The taxman may be paying a visit to Facebook's offices soon,
according to a pair of U.S. financial analysts.
In a white paper authored by international tax consultants
Jim Carr and Jason Hoerner of KPMG's Silicon Valley branch, the duo raise the
delicate question of whether virtual currency--such as tokens--could be
considered taxable income.
"Social media companies should understand that the tax
consequences of these conversions [to real world currency] could have
significant ramifications for international transactions," Hoerner and
Carr write in "Virtual Currency in Virtual Companies: Income
Characterization Issues for Social Media Companies.”
The paper appears in the recent issue of Tax Notes
International, a trade journal for financial analysts.
Carr and Hoerner pull no punches, addressing not just the
legal ramifications of taxation for US companies, but also the transnational
implications of virtual trading, everything from Lindens to Facebook Credits.
"Because of sparse tax guidance to date," Carr
writes, "social media companies engaging in cross-border transactions with
consumers may be unsure whether and how their virtual currency may be
taxed."
Prior to the success of sites like Facebook, virtual currency
was not a concern for governments.
Sites like Second Life allowed individuals to buy and sell virtual goods
using virtual money--such as Lindens--but since there was no intrinsic value to
the currency, it wasn't taxable.
With the introduction of Facebook Credits in 2009,
individuals could purchase tokens to purchase in-game items for apps like Farmville or Mafia Wars--not unlike putting money into an arcade machine. The credits can be purchased with real
world money in at least 15 countries, and Facebook nets 30 percent of all the
revenue generated from the transactions--making it one of the most lucrative
enterprises for the social network.
But as the years have passed, the lines have gotten
blurrier. Online auction sites
already allow individuals to bid on real world items with purchased tokens, and
sites like eBay treat Second Life as a bona fide merchant, allowing users to
exchange Linden dollars for items they buy or sell.
Then there are
sites like Groupon, which don't use virtual currency but make money on the
virtual activities of real world individuals.

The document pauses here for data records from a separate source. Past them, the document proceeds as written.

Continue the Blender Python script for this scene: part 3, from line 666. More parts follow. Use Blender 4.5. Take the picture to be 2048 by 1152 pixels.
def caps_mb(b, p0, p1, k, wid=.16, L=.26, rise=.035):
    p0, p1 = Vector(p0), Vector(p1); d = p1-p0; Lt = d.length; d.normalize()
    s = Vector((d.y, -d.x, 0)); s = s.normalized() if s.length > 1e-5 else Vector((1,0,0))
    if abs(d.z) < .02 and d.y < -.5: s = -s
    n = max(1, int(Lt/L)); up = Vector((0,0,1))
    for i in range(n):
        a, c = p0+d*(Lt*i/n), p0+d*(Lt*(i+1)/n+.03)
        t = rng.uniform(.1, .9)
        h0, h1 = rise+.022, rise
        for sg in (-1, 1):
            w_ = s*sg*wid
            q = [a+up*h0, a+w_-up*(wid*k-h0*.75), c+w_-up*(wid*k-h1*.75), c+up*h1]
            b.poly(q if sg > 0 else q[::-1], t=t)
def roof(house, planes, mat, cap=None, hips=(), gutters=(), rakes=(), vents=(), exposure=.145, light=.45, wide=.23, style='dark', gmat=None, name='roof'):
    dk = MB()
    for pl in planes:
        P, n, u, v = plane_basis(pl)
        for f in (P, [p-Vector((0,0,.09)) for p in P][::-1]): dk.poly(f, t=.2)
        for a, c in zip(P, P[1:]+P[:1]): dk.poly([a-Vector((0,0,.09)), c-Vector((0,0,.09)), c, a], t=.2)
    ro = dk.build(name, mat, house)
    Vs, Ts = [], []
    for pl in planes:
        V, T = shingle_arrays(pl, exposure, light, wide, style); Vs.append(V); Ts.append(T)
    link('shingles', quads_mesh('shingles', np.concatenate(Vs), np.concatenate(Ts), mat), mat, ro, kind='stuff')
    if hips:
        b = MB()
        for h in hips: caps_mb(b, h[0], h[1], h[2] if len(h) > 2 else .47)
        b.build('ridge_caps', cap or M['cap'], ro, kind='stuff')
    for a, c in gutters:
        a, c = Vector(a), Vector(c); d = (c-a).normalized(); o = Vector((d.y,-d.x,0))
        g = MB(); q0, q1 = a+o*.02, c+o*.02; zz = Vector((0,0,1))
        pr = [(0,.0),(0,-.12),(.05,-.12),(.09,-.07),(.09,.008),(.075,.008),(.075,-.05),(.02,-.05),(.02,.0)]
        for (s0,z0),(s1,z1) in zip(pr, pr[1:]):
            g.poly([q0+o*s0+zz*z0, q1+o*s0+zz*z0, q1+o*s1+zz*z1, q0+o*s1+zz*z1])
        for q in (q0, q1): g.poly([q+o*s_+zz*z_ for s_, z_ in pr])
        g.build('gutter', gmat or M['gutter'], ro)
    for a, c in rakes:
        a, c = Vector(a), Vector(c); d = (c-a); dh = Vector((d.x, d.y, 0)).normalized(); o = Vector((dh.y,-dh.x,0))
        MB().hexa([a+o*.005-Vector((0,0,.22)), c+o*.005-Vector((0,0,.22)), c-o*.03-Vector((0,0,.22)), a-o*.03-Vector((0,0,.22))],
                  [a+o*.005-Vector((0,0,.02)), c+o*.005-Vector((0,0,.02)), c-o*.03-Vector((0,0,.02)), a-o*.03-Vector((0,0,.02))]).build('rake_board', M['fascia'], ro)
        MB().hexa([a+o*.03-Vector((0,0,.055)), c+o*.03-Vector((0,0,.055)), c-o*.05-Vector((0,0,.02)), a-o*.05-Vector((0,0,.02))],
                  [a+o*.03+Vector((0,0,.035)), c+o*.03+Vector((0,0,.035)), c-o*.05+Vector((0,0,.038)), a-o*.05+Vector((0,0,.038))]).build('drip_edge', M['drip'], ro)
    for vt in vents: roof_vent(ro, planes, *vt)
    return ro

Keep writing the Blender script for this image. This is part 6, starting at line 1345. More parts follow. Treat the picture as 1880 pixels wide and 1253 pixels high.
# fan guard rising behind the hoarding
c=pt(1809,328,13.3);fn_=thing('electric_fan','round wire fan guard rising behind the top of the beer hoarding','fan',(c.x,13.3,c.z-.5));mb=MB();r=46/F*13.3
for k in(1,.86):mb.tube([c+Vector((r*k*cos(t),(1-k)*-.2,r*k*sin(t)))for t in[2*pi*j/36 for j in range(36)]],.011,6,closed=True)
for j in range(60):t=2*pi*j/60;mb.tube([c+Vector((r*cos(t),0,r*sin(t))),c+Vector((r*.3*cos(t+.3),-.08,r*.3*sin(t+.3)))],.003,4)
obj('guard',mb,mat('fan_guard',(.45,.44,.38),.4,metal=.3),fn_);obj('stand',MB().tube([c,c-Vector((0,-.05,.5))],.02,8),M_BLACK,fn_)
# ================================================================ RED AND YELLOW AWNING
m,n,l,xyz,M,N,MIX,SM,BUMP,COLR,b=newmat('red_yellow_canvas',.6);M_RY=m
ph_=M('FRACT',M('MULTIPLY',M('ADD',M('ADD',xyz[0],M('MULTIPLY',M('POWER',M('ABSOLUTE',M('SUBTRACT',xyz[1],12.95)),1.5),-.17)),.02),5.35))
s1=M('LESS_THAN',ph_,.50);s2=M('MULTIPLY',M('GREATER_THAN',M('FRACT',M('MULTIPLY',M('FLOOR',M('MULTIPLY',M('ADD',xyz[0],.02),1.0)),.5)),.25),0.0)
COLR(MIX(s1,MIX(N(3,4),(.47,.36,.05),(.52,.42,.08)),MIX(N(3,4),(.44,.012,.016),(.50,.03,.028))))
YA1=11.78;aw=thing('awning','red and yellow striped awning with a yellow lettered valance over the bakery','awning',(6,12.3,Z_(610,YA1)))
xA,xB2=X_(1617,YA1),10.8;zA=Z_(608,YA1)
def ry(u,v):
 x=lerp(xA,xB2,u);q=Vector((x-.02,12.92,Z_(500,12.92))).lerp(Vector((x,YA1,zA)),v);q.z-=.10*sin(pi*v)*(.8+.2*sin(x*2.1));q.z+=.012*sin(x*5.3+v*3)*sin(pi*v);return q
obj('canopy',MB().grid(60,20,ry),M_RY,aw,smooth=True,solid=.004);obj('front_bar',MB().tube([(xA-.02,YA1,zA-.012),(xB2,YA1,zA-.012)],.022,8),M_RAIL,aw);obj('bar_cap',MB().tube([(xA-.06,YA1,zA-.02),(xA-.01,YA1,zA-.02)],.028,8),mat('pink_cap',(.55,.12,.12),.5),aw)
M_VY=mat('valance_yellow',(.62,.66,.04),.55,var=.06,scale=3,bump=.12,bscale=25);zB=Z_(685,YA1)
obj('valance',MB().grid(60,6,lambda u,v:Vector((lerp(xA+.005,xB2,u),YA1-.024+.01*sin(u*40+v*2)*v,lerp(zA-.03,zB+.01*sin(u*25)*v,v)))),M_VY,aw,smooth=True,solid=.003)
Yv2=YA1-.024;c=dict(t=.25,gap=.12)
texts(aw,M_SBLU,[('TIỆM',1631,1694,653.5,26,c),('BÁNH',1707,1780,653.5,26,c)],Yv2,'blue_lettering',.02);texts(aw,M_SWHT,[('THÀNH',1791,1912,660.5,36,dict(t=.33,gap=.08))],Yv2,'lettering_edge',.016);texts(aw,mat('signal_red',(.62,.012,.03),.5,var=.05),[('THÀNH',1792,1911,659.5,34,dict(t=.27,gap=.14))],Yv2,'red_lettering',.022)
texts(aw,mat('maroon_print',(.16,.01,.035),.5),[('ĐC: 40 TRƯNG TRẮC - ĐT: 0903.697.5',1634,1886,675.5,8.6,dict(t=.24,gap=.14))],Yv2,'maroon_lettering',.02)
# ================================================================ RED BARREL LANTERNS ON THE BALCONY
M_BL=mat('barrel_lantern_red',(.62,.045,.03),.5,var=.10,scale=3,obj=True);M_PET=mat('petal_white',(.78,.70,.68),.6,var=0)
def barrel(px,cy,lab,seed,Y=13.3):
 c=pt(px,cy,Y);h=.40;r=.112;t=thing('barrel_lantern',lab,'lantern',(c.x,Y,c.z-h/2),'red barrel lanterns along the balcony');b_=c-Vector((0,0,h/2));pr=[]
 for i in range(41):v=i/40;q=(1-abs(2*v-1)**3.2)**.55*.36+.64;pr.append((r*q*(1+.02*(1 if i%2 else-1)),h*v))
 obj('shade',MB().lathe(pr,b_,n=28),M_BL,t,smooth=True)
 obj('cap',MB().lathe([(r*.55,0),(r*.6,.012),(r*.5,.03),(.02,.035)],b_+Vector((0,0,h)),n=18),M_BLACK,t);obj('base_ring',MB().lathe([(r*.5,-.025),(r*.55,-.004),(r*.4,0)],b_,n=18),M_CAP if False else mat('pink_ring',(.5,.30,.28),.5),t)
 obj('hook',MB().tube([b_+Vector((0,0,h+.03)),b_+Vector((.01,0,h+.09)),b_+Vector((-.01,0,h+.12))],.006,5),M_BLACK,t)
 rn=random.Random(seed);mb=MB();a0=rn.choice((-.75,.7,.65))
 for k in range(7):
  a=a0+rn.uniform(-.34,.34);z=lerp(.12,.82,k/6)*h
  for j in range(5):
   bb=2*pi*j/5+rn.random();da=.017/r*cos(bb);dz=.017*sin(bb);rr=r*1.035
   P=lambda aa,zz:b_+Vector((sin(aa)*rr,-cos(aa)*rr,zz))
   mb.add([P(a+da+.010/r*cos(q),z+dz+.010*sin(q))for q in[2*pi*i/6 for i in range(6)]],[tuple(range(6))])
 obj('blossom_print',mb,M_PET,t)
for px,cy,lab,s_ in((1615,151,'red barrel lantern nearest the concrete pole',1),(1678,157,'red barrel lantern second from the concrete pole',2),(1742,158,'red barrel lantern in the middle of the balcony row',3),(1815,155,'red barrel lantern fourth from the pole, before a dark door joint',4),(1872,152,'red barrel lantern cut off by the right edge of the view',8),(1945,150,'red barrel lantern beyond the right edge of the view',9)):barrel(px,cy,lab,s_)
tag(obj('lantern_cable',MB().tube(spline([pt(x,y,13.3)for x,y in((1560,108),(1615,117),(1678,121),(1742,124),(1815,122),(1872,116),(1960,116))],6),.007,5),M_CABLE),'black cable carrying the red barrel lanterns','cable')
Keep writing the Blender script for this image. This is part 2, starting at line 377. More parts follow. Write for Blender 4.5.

With an estimated 14 billion in global profits projected to
be made from virtual markets, governments are eager to get in on the action.
Taxing virtual currency isn't a novel idea. For example, China already taxes
the virtual currency of Internet users, and in South Korea, virtual currency is
as good as cash.
Is Uncle Sam
not far behind?
According to
Reuters, the U.S. Congress looked into just such an idea in 2006. The issue was raised again in a 2009
article by David Wolman in Wired, speculating
that paper money would no longer be viable as a currency--and thus, the need
for a virtual tax. But as virtual currencies like Facebook Credits become more
viable, Uncle Sam's interest in taxing Lindens and Facebook Credits is perking
up.
Facebook isn't taking any chances; they've already retained
Carr and Hoerner as counsel. Their
advice: do your homework.
"To reach an informed conclusion regarding
characterization," Carr says, "social media companies should
carefully consider the terms of service they offer players."
At issue is the type of services social networks like
Facebook and Second Life provide.
Whether it is property, deposits, or a special service, each form means
companies like Second Life could be paying millions of dollars in property
taxes for homes that don't exist.
The problem is the technology is so new, no one quite knows
what to tax--or whether Facebook Credits could be taxed at all. The issue has vexed tax preparers and
lawyers who aren't quite sure what to make of it.
In the meantime, social media companies are bracing for the
taxman's appearance. But whether
he shows up depends on whether tax law can catch up with technology.